Smiling eyes look out from the canvas. They don’t have much, but  they’re grateful for what they have.

Veteran photographer Tim Page’s latest exhibition, Land is Life, captures the lives of Cambodians who have been given a fresh start.

Page portrays the everyday lives of beneficiaries of the Land Allocation for Social and Economic Development (LASED). The exhibition opens at Meta House tonight.

For Land is Life, Page documented the lives of some of Cambodia’s landless and land-poor people, stripped from their land in the name of economic development.

Five years into the LASED project, funded by the German government and the World Bank, families from Kratie, Kampong Cham and Kampong Thom have been relocated to plots of their own, and micro-communities are beginning to emerge.

It was Page’s job to delve into these developing communities and capture the triumphs, hardships and emotions of families labouring to make a better life.

His work was funded by the German Government through GIZ, a Cambodia-based branch that deals with aid.

These families have been receiving assistance from the project as part of its countrywide implementation strategy to boost rural development through the legal mechanism of social land concessions.

People in the villages were rewarded for their ingenuity or hard work, Page says.

Families who sent their children to school, or tried to be industrious, were given more in the way of aid.

Page, who has shot extensively in war zones and developing nations, says capturing Khmer people wasn’t difficult.

“It’s like they were born smiling,” he says.

The challenge was finding what was exciting about a photo. “How do you make your picture stand out? What’s the slight twitch in an ordinary situation?”

A lot of being a photographer is waiting around and thinking about what you’re going to shoot, Page says.

“But when something happens, you need to have the experience to capture it.”

Page says making something out of a subject that has never been photographed before was an incredible challenge.

But the collection of expressive, A1-sized photos is testament to his success.

The beneficiaries portrayed in the exhibition are now living on degraded forest land in the most remote parts of Cambodia, but what they had before was worse.
“A good percentage of them have what you’d call heart-wrenching stories,” Page says.

Page has shot other aid projects, including the German government’s program to relocate street squatters in Battambang and a Red Cross-funded project to replace the old prosthetic leg of a man from Battambang that Page initiated himself.

He says he feels “incredibly privileged” to have this exhibition. “I’m excited about taking pictures... it’s about as good as it gets.
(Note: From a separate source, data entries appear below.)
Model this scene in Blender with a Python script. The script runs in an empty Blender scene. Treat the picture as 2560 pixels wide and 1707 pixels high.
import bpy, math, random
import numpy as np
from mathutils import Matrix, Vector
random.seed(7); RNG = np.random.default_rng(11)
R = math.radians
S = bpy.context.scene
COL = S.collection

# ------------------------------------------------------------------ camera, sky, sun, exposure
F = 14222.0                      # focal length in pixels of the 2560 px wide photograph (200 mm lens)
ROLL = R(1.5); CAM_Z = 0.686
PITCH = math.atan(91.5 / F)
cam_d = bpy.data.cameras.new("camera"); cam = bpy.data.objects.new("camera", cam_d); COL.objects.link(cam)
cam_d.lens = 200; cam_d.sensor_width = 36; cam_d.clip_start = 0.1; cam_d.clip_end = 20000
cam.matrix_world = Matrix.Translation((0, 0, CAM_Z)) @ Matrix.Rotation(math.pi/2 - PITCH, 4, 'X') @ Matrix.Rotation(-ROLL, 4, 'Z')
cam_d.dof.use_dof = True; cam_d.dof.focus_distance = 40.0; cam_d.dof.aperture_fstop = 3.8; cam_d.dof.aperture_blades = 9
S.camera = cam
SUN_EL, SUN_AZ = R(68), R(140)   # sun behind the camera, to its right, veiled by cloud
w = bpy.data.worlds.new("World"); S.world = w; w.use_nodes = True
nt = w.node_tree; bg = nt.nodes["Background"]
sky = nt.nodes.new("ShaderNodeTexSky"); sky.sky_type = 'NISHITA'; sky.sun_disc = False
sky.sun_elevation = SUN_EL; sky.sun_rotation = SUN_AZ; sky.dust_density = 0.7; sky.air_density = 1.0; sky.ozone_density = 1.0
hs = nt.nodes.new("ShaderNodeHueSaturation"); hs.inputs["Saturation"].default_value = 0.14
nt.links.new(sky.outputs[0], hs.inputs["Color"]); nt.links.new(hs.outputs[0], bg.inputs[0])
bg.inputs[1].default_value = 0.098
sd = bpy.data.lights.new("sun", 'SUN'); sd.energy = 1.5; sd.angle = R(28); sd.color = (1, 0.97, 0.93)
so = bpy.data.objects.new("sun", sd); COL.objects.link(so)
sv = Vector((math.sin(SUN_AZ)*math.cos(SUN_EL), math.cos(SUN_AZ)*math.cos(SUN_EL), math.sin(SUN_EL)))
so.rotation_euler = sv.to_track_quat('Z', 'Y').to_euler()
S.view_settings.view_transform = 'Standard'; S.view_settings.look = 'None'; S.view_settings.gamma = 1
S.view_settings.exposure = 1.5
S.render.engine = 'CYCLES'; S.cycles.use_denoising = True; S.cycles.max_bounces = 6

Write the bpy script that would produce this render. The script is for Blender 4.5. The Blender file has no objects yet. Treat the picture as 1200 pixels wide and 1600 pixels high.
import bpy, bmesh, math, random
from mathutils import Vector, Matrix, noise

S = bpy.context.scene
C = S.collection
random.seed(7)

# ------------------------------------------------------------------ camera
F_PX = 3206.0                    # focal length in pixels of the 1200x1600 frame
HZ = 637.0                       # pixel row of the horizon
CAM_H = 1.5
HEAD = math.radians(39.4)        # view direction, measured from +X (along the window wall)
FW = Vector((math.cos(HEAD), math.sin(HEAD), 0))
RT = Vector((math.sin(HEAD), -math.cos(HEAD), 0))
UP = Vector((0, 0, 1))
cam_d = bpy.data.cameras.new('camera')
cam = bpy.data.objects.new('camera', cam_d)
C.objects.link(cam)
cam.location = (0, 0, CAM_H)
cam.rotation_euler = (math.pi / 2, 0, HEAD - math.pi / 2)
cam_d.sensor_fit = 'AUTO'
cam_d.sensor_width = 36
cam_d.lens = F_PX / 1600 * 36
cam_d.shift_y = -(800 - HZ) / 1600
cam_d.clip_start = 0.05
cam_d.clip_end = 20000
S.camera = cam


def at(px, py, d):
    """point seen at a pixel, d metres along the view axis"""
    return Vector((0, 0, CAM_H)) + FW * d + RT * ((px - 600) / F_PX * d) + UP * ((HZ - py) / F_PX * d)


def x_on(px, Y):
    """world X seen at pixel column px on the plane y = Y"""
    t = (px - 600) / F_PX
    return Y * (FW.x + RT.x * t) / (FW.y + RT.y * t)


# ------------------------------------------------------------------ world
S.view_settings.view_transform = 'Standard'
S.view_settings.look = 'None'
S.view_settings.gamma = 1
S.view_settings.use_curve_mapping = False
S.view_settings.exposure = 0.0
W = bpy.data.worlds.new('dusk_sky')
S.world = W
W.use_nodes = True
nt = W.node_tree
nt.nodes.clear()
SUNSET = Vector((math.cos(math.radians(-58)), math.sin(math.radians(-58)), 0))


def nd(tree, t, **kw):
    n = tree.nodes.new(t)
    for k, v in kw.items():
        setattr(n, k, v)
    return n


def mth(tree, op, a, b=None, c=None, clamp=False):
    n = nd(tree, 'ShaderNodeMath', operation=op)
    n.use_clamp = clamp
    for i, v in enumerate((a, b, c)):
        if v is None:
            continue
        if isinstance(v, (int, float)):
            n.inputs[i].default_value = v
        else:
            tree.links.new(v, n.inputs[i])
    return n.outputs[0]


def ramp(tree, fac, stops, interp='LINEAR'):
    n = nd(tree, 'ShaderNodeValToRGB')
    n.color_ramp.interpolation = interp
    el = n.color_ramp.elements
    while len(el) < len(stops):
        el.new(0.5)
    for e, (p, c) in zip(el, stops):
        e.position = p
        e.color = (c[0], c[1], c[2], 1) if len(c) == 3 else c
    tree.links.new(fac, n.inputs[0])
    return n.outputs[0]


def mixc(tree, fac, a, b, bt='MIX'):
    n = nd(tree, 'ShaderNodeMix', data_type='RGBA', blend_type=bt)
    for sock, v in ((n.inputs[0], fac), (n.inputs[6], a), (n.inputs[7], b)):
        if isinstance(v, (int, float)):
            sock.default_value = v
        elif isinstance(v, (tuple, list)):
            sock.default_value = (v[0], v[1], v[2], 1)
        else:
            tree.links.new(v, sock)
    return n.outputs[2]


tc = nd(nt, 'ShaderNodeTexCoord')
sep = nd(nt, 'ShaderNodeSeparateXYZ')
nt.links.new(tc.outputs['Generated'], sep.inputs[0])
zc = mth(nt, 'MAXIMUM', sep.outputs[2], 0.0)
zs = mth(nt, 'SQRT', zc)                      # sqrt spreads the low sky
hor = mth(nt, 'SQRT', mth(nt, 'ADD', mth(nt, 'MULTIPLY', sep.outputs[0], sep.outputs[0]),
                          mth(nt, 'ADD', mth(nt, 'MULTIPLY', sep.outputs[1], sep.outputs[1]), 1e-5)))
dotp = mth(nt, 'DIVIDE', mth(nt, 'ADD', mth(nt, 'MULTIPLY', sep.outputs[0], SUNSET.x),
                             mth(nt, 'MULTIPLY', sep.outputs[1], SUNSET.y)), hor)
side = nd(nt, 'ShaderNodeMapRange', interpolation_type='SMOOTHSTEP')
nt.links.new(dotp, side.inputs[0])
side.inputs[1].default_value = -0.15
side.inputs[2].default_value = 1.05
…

“Having an exhibition for three or four months is like being on the front page of National Geographic.”

Despite having suffered three heart attacks and a broken hip, Page has no intention of slowing down.

More photo projects for aid organisations are on the agenda, he says.

The English photographer, who lives in Australia, says he has a real soft spot for Cambodia and is thinking of buying a house in this country.

“I’d rather cark it here than on a freeway in New South Wales or Queensland,” he says.

An opening party for Land is Life will be held at 6pm today at Meta House, #38 Sothearos Boulevard.

The exhibition will be on display at Meta House until January 24.